Aim of the task. Each line from the beginning of the data below through the line containing "per = np.linspace(0, 8, n, endpoint=False)" should be repeated exactly, please.
## Start Data provided
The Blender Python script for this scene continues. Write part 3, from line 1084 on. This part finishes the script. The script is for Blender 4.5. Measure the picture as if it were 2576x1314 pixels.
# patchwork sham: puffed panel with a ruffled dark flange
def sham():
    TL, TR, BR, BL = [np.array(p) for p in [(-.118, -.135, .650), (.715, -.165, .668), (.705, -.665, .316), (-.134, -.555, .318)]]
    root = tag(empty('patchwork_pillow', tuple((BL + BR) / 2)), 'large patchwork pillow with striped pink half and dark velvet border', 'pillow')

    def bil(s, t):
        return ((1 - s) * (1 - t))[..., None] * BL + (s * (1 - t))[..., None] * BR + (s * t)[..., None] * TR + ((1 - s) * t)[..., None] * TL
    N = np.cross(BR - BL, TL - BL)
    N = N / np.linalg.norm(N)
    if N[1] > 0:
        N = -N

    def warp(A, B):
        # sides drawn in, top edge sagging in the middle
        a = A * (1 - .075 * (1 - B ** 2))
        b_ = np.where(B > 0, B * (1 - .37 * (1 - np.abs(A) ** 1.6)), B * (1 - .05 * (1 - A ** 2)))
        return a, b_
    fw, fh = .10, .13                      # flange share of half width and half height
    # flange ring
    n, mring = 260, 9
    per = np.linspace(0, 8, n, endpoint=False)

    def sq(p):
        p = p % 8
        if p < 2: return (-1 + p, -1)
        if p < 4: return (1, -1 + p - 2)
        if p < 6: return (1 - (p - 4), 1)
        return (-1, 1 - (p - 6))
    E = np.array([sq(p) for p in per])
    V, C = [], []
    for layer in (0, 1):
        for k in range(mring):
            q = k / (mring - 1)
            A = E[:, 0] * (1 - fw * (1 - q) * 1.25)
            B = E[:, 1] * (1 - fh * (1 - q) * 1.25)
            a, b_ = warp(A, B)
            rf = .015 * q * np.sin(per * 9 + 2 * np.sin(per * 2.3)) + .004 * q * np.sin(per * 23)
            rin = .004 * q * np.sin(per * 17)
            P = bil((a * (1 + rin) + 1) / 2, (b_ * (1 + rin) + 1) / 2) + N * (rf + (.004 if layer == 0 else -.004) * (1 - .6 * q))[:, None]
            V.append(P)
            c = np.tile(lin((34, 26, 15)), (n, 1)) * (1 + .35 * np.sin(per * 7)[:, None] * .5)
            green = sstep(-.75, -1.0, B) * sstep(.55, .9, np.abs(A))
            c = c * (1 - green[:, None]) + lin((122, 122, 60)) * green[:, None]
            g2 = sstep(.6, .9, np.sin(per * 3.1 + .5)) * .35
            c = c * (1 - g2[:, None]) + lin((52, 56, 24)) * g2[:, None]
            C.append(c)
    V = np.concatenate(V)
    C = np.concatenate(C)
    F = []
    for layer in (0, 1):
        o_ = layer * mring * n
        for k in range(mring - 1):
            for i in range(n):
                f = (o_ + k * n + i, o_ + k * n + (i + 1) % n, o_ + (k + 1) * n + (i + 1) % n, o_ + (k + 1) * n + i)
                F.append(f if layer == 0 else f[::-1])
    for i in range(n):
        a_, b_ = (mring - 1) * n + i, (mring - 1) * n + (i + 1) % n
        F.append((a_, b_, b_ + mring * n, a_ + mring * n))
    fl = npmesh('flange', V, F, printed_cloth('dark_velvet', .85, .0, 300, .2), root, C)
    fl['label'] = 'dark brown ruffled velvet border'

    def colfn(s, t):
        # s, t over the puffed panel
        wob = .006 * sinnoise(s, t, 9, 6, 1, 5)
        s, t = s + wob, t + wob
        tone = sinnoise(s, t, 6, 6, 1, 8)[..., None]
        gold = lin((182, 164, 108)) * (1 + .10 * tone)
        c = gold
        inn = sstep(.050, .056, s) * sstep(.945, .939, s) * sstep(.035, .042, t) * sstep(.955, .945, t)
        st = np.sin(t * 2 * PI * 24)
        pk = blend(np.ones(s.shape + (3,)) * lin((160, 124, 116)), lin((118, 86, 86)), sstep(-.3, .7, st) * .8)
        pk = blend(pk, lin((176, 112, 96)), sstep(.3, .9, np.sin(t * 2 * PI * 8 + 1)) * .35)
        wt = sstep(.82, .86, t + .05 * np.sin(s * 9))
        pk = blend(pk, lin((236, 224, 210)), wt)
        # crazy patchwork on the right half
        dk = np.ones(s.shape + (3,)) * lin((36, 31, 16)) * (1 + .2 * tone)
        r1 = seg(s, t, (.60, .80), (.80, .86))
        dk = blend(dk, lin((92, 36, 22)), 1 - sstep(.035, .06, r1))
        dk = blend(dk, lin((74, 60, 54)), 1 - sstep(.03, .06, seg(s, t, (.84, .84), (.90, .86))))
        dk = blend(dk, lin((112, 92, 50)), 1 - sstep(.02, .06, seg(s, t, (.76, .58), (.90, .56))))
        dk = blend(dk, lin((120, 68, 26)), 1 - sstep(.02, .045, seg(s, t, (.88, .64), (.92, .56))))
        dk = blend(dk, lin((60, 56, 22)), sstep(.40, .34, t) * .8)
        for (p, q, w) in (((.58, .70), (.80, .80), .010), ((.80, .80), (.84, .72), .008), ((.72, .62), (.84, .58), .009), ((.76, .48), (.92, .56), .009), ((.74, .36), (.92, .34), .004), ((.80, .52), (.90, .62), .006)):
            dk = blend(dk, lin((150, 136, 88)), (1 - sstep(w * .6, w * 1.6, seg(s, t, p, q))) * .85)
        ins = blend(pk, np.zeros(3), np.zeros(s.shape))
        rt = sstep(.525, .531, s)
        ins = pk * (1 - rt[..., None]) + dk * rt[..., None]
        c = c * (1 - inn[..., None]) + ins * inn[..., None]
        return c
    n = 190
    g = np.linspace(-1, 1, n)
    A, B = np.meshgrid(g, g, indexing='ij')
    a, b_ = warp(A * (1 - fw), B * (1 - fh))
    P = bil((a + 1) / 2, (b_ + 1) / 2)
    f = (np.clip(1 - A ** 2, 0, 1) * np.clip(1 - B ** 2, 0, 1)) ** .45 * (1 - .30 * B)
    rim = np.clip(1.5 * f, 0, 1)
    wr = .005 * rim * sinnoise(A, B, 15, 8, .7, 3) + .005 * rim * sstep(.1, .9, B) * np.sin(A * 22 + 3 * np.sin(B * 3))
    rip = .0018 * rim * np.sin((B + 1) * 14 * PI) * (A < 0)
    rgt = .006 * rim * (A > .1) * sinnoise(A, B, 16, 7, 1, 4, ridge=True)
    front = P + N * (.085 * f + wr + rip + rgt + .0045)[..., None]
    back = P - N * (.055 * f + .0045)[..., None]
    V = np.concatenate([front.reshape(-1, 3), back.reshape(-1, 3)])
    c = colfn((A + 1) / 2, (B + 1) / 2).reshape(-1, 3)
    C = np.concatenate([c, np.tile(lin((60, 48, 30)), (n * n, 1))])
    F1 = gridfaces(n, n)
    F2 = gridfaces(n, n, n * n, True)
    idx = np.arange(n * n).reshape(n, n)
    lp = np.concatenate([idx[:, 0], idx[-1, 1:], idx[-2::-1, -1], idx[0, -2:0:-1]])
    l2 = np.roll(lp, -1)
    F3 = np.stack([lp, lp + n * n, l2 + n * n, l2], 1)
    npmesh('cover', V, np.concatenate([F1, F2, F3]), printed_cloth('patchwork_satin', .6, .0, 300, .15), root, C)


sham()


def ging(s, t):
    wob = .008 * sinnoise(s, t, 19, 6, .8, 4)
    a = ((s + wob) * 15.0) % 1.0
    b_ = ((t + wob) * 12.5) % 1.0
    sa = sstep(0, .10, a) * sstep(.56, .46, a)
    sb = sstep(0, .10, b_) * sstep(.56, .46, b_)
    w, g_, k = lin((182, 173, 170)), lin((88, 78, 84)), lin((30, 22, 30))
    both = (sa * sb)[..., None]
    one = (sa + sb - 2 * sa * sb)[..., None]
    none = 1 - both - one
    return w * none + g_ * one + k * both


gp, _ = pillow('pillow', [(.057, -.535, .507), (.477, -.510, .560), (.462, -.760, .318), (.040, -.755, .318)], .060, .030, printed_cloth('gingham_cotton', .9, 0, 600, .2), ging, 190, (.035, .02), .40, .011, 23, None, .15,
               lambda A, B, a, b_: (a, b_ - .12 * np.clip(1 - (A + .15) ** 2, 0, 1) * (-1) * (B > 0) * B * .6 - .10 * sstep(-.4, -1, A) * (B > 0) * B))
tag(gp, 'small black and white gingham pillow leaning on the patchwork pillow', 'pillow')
## End Data provided
Task solution.
The Blender Python script for this scene continues. Write part 3, from line 1084 on. This part finishes the script. The script is for Blender 4.5. Measure the picture as if it were 2576x1314 pixels.
# patchwork sham: puffed panel with a ruffled dark flange
def sham():
    TL, TR, BR, BL = [np.array(p) for p in [(-.118, -.135, .650), (.715, -.165, .668), (.705, -.665, .316), (-.134, -.555, .318)]]
    root = tag(empty('patchwork_pillow', tuple((BL + BR) / 2)), 'large patchwork pillow with striped pink half and dark velvet border', 'pillow')

    def bil(s, t):
        return ((1 - s) * (1 - t))[..., None] * BL + (s * (1 - t))[..., None] * BR + (s * t)[..., None] * TR + ((1 - s) * t)[..., None] * TL
    N = np.cross(BR - BL, TL - BL)
    N = N / np.linalg.norm(N)
    if N[1] > 0:
        N = -N

    def warp(A, B):
        # sides drawn in, top edge sagging in the middle
        a = A * (1 - .075 * (1 - B ** 2))
        b_ = np.where(B > 0, B * (1 - .37 * (1 - np.abs(A) ** 1.6)), B * (1 - .05 * (1 - A ** 2)))
        return a, b_
    fw, fh = .10, .13                      # flange share of half width and half height
    # flange ring
    n, mring = 260, 9
    per = np.linspace(0, 8, n, endpoint=False)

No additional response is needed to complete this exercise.